What is also different in the US is the launch of fast cable modems using DOCSIS 3.0, creating competition for wireless mobiles, for the copper ADSL and for fibre-based systems. It's very technical, but the simple truth is that the cable that delivers pay TV to so many homes in Australia can deliver very fast broadband - 10 times faster than what's now obtainable for most people. And it can be extended to millions more homes at a tiny cost compared with the NBN.

There is huge value from competition between cable modems and ADSL - yet Communications Minister Stephen Conroy's NBN plan is to terminate use of cable and ADSL in order to prop up the NBN finances. What my technical friends tell me is that the real puzzle in broadband is just how to set up the infrastructure necessary to service the exploding demand for wireless systems. Just as the Australian government seeks a mandate to spend $40 billion of taxpayers' money on fibre optics, Obama's decision signals that it may be staring at the wrong model.

There is also much talk of lawsuits and court challenges to the NBN model, since a key is Telstra's agreement to decommission the modem competition on the Foxtel/Austar cables owned by Telstra and Optus.

Australian Competition and Consumer Commission chairman Graeme Samueland Conroy have conceded that the payment from NBN to Telstra is a violation of the old Trade Practices Act. It amounts to a destruction of capital not measured in any analyses.

The only reason the payment is contemplated is that it makes the NBN look like an investment - and takes the monster spend off budget. But once it is seen for what it is, a major unfunded government project, then budget surplus projections become fanciful indeed, since $30 billion to $40 billion is added to government outlays.

The real reason Conroy wants Telstra to sign up is that otherwise a very fast competitive service would be available for about 8 million Australians via its cables. And if the same parties expanded their 4G offerings, the NBN would become a white and wired elephant.

Surely insisting on this massive spend, after flood and cyclone has devastated infrastructure, houses and farms, is a way for Australia to trash its well-earned economic reputation for prudential public finance and replace it with telecommunications wastage through an anti-competitive government rollout and destruction of private capital.

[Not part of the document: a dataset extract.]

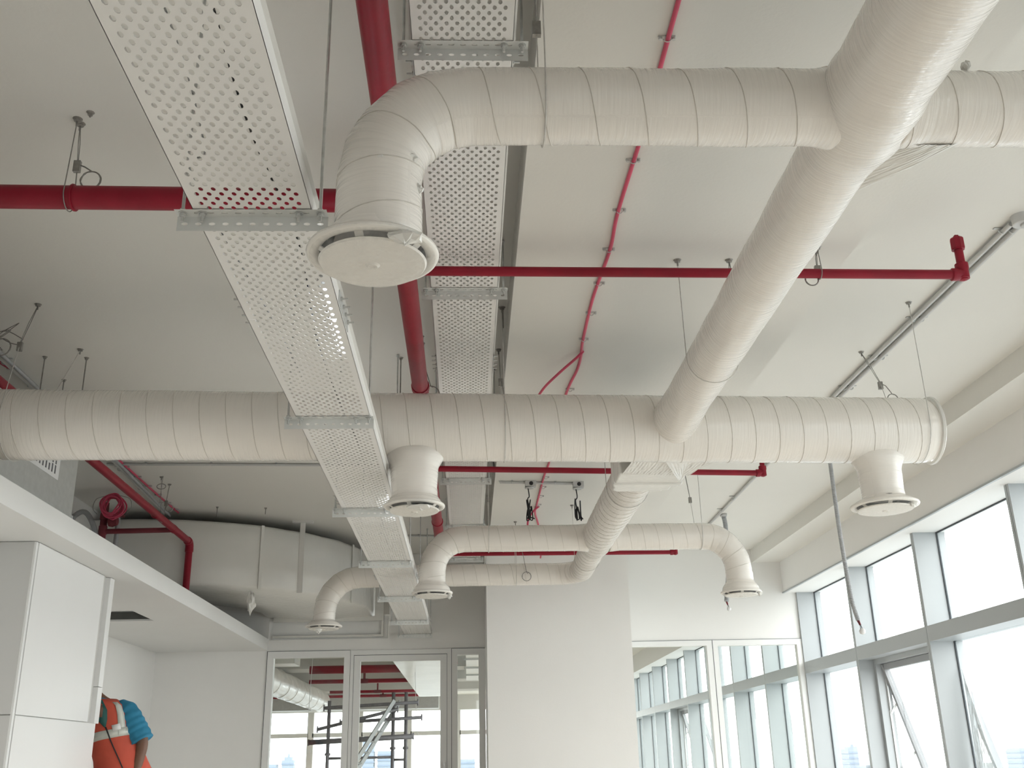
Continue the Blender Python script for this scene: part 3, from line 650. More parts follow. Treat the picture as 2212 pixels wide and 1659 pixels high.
for x, y, lab, sd in ((.505, 7.745, 'junction box with a coiled cable tail, left on the beam conduit', 3), (.885, 7.785, 'junction box with a knotted black cable tail, right on the beam conduit', 8)):
    t = thing('junction_box', lab, 'junction box'); m = MB(); m.box(x - .042, x + .042, y - .03, y + .03, 3.005, 3.05); smooth_by_angle(m.build('body', 'conduit', t))
    MB().lathe([(.014, -.002), (.016, .0)], (x + .004, y - .031, 3.028), 16, 'Y').build('knockout', 'black', t)
    MB().lathe([(.034, -.008), (.036, 0), (.02, .006)], (x - .01, y, 3.0), 18).build('cover', 'conduit', t)
    random.seed(sd); pts = [(x - .02, y, 3.0), (x - .012, y, 2.93)]
    for k in range(16): pts.append((x - .012 + random.uniform(-.024, .026), y + random.uniform(-.02, .02), 2.905 - .16 * abs(math.sin(k * .9)) + random.uniform(-.012, .012)))
    pts.append((x + .025, y - .01, 2.75))
    MB().tube(catmull(pts, 5), .0045, 7).build('cable_tail', 'black', t, True)
conduit('thin grey conduit across the ceiling left of the left tray', [(-2.8, 7.80, 3.238), (-.3, 7.92, 3.238)], .010, [((x, 7.8 + (x + 2.8) * .048, 3.242), 'X') for x in (-2.5, -2.0, -1.5, -1.0)])
conduit('thin grey conduit crossing the ceiling above the big rectangular duct', [(-1.05, 10.55, 3.238), (.2, 10.75, 3.238)], .010, [((-.5, 10.63, 3.242), 'X')])

def sling(label, axis, pos, cen, R, zc, fa, ba, clip_side=1, coil=True, coil_at=None, pale=True, r=.0021, group='wire slings'):
    """wire sling round a pipe or duct: axis X = duct runs along X at (pos); cen = (other coord, z); fa / ba = anchor coords front / back"""
    t = thing('wire_sling', label, 'wire', group); c, zc0 = cen
    def P(q, z): return (pos, q, z) if axis == 'X' else (q, pos, z)
    n = 14; loop = [P(c + (R + .003) * math.cos(a), zc0 + (R + .003) * math.sin(a)) for a in [PI + PI * i / n for i in range(n + 1)]]
    clipz = zc - (zc - zc0 - R) * .55 if zc - zc0 - R > .15 else zc - .08
    q_clip = c + clip_side * (R + .003) + (((ba if clip_side > 0 else fa) - c - clip_side * R) * .45)
    if clip_side > 0: pts = [P(fa, zc - .004)] + loop + [P(q_clip, clipz)]
    else: pts = [P(q_clip, clipz)] + loop + [P(ba, zc - .004)]
    MB().tube(dense(pts, .05), r, 6).build('wire', 'pale_wire' if pale else 'wire', t, True)
    qa = ba if clip_side > 0 else fa
    m = MB(); 
    for d in (-.008, .008): m.tube([P(qa + d * .2, zc - .012), P((qa + q_clip) / 2 + d, (zc + clipz) / 2), P(q_clip + d * .5, clipz)], .0018, 6)
    m.build('loop', 'wire', t, True)
    x, y, z = P(q_clip, clipz); MB().box(x - .012, x + .012, y - .008, y + .008, z - .042, z + .004).build('gripper', 'wire', t)
    for q in (fa, ba):
        x, y, _ = P(q, 0); m = MB(); m.lathe([(.004, -.03), (.004, -.012), (.013, -.010), (.013, -.003), (.018, 0)], (x, y, zc), 12); m.build('anchor', 'wire', t)
    if coil:
        x, y, z = P(q_clip, clipz - .04); rc = .036 if coil_at is None else coil_at[1]
        cx, cz = (x + .045, z - .05) if coil_at is None else (x + coil_at[0][0], z + coil_at[0][1])
        pc = [(x, y, z + .03), ((x + cx) / 2, y, max(z, cz) + .02)] + [(cx + (rc + .0015 * math.sin(i * 1.7)) * math.cos(a), y + .001 * (i % 3), cz + rc * math.sin(a)) for i, a in enumerate([PI / 2 - i * 2 * PI / 16 for i in range(44)])]
        MB().tube(catmull(pc, 2), .0026, 6).build('coil', 'wire', t, True)
    return t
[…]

What the US shows is that we can use selective private funding of a mix of 4G wireless, WiMax, satellite, copper and fibre - all competitive, some linked and with regulation only of monopoly nodes and associated access points in some cases.

When Prime Minister Julia Gillard addressed a meeting of the Committee for Economic Development of Australia in Melbourne on national economic priorities last week, she alluded to the scope for local governments to work with the NBN to enable a rollout at lower cost. Perhaps she was thinking of emulating New Zealand, where areas that don't need it don't get it.

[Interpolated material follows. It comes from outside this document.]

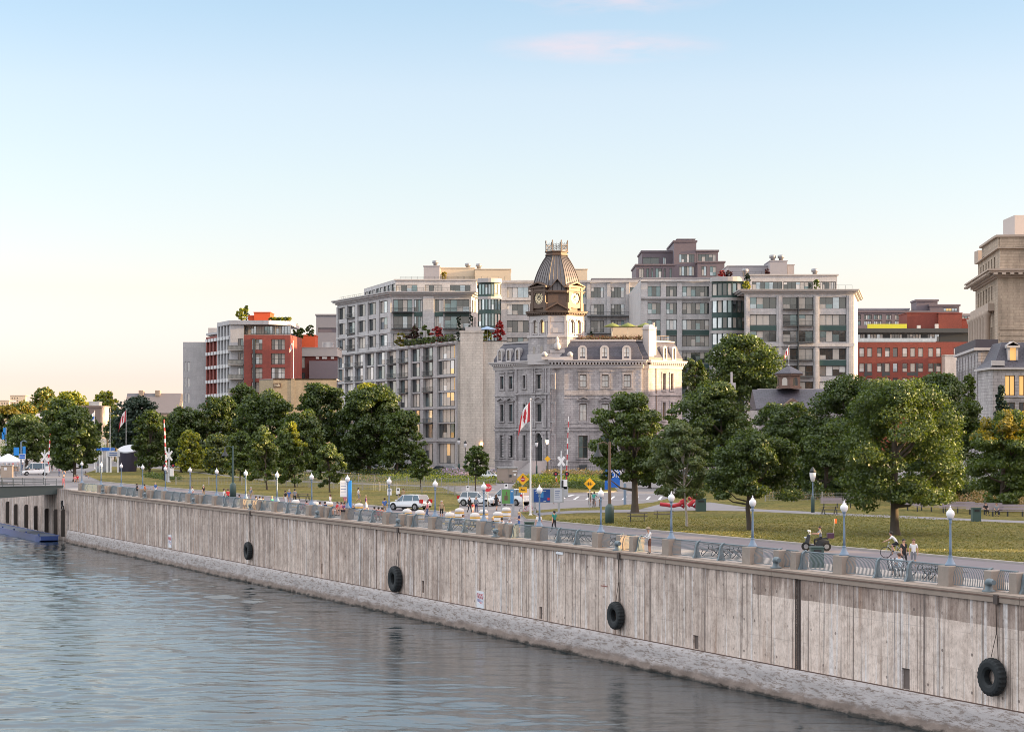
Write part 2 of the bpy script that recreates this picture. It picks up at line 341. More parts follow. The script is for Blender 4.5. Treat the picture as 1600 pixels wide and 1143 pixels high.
    hole = math_node(N, L, 'MULTIPLY', math_node(N, L, 'LESS_THAN', r, .085), _ramp(N, L, nz(.9, .9, 60, 2), [(.45, (0,0,0)), (.6, (.8,.8,.8))]))
    c = _mix(N, L, hole, c, (.13, .10, .09))
    L.new(c, B.inputs['Base Color']); B.inputs['Roughness'].default_value = .85
    _bump(N, L, B, math_node(N, L, 'ADD', nz(1.5, .4, 70, 5, .7), math_node(N, L, 'MULTIPLY', jj, -1)), .35, .05); return m

# --- water
m, N, L, B = principled('water')
B.inputs['Base Color'].default_value = (.012, .024, .030, 1); B.inputs['Roughness'].default_value = .05; B.inputs['IOR'].default_value = 1.42
p = _pos(N)
mp1 = N.new('ShaderNodeMapping'); mp1.inputs['Rotation'].default_value = (0, 0, radians(6)); mp1.inputs['Scale'].default_value = (.9, 1.9, 1); L.new(p, mp1.inputs[0])
mp2 = N.new('ShaderNodeMapping'); mp2.inputs['Rotation'].default_value = (0, 0, radians(-14)); mp2.inputs['Scale'].default_value = (2.4, 4.6, 1); L.new(p, mp2.inputs[0])
n1 = _noise(N, L, mp1.outputs[0], 1.0, 4, .6); n2 = _noise(N, L, mp2.outputs[0], 1.0, 5, .65)
n3 = _noise(N, L, _map(N, L, p, (.018, .03, 1)), 1.0, 3)
hh = math_node(N, L, 'ADD', math_node(N, L, 'MULTIPLY', n1, 1.0), math_node(N, L, 'MULTIPLY', n2, .5))
amp = _ramp(N, L, n3, [(.3, (.45,.45,.45)), (.7, (1,1,1))])
_bump(N, L, B, math_node(N, L, 'MULTIPLY', hh, amp), .9, .03)
MATS['water'] = m
# near basin: real wind ripples; the rest of the sheet lies flat around it
WX0, WX1, WY0, WY1, ST = -112.0, 26.0, 92.0, 320.0, .32
nx_, ny_ = int((WX1-WX0)/ST)+1, int((WY1-WY0)/ST)+1
gx, gy = np.meshgrid(np.linspace(WX0, WX1, nx_), np.linspace(WY0, WY1, ny_)); rg = np.random.default_rng(11); hz = np.zeros_like(gx)
pt = lambda sx, sy, p: np.sin(gx*sx+gy*sy*.6+p)*np.sin(gy*sy-gx*sx*.4+p*1.7)
patch = .62+.22*pt(.06,.045,1)+.20*pt(.021,.03,4)+.12*pt(.16,.1,2); patch = np.clip(patch, .15, 1.2)
for k in range(110):
    lam = .8*(8/.8)**(rg.random()**1.4); th = rg.normal(1.5, .6); kx, ky = 2*pi/lam*cos(th), 2*pi/lam*sin(th)
    wx = gx+.35*np.sin(gy*.31+k)+.25*np.sin(gy*.9+gx*.5+k*2); hz += (.0030*lam**.75)*np.sin(kx*wx+ky*gy+rg.uniform(0, 6.28))
hz *= patch
ed_ = np.minimum(np.minimum(gx-WX0, WX1-gx), np.minimum(gy-WY0, WY1-gy))/6; hz *= np.clip(ed_, 0, 1)
co_ = np.stack([gx, gy, -7.4+hz], -1).reshape(-1, 3); ii = np.arange(nx_*ny_).reshape(ny_, nx_)
qd = np.stack([ii[:-1,:-1], ii[:-1,1:], ii[1:,1:], ii[1:,:-1]], -1).reshape(-1, 4)
e0 = len(co_); ring_ = [(-9000,-3000,-7.4),(9000,-3000,-7.4),(9000,20000,-7.4),(-9000,20000,-7.4)]; co_ = np.vstack([co_, ring_]); cn = [0, nx_-1, nx_*ny_-1, nx_*(ny_-1)]
faces_ = qd.tolist()+[[e0+k, e0+(k+1)%4]+([cn[(k+1)%4]]+[cn[k]]) for k in range(4)]
me = bpy.data.meshes.new('water'); nf = len(faces_); me.vertices.add(len(co_)); me.vertices.foreach_set('co', co_.ravel()); me.loops.add(nf*4); me.loops.foreach_set('vertex_index', np.array(faces_, dtype=np.int32).ravel()); me.polygons.add(nf); me.polygons.foreach_set('loop_start', np.arange(0, nf*4, 4, dtype=np.int32)); me.polygons.foreach_set('use_smooth', [True]*nf); me.materials.append(m); me.update(calc_edges=True)
o = bpy.data.objects.new('water', me); COL.objects.link(o)
tag(o, 'dark rippled basin water along the concrete quay wall', kind='structure')

# --- ground (asphalt / paving sheet to the horizon)
gm = mat('ground_paving', (.20, .185, .195), .9, var=.22, scale=.35, bump=.2)
mb = MB(); mb.add([tuple(U(-500, .9, 0)), tuple(U(12000, .9, 0)), tuple(U(12000, 12000, 0)), tuple(U(-500, 12000, 0))], [(3,2,1,0)])
tag(mb.build('ground', gm), 'grey paved ground behind the quay', kind='structure')
asph = mat('asphalt', (.165, .145, .165), .9, var=.2, scale=.5, bump=.25)
conc_strip = mat('walk_concrete', (.40, .36, .34), .9, var=.18, scale=.8, bump=.2)
def strip(name, o0, o1, t0, t1, z, m, label):
    mb = MB(); mb.add([tuple(U(t0,o0,z)), tuple(U(t1,o0,z)), tuple(U(t1,o1,z)), tuple(U(t0,o1,z))], [(3,2,1,0)])
    return tag(mb.build(name, m), label, kind='structure')
strip('quay_walk', .95, 5.4, -120, 160, .004, conc_strip, 'pale concrete walk behind the quay railing')
strip('promenade_road', 5.4, 15.6, -120, 175, .008, asph, 'grey asphalt promenade along the quay')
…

This is the opposite of Conroy's force-feeding of fibre almost everywhere at a cost of more than $5000 a family - about 50 times the US cost. The potential for Optus and Telstra to upgrade their cable offerings is real, and speeds of 200Mbps are shown as feasible in the NBN business plan review of alternative models.

In other words, should NBN hit a snag, existing competitors have the capacity to provide and expand fast broadband in many areas.

By not spending in the urban Foxtel or Austar areas, the government would perhaps save $15 billion. This could help finance rebuilding after the floods and cyclone, finance delivery of 4G to the bush, and fix black holes that plague many urban and rural areas.

While the US has had its policy and regulatory failures, it now has broadband competition emerging on many platforms. Not a cave-in to a single fibre backbone monopoly as Conroy proposes via the NBN. Not an end to broadband use of other private-sector assets, with the lure of payments via the government beneficiary, the NBN Co. And not a cherry-picking tax on new 4G wireless systems in populated areas, as envisaged by the McKinsey KPMG report.

While the NBN scheme has quite ambiguous designs for the rollout of wireless, a country as big and as sparsely populated as Australia should probably have a greater focus on wireless. There is no doubt that underneath a 4G Obama model for Australia a lot of fibre optics would be rolled out. But any subsidy should be to make sure the system is in sync with existing competitive broadband assets such as copper and HFC cable.

The resulting menu of choice, as in the US, would facilitate exciting technology options and not be subject to a new monopoly approval via the NBN.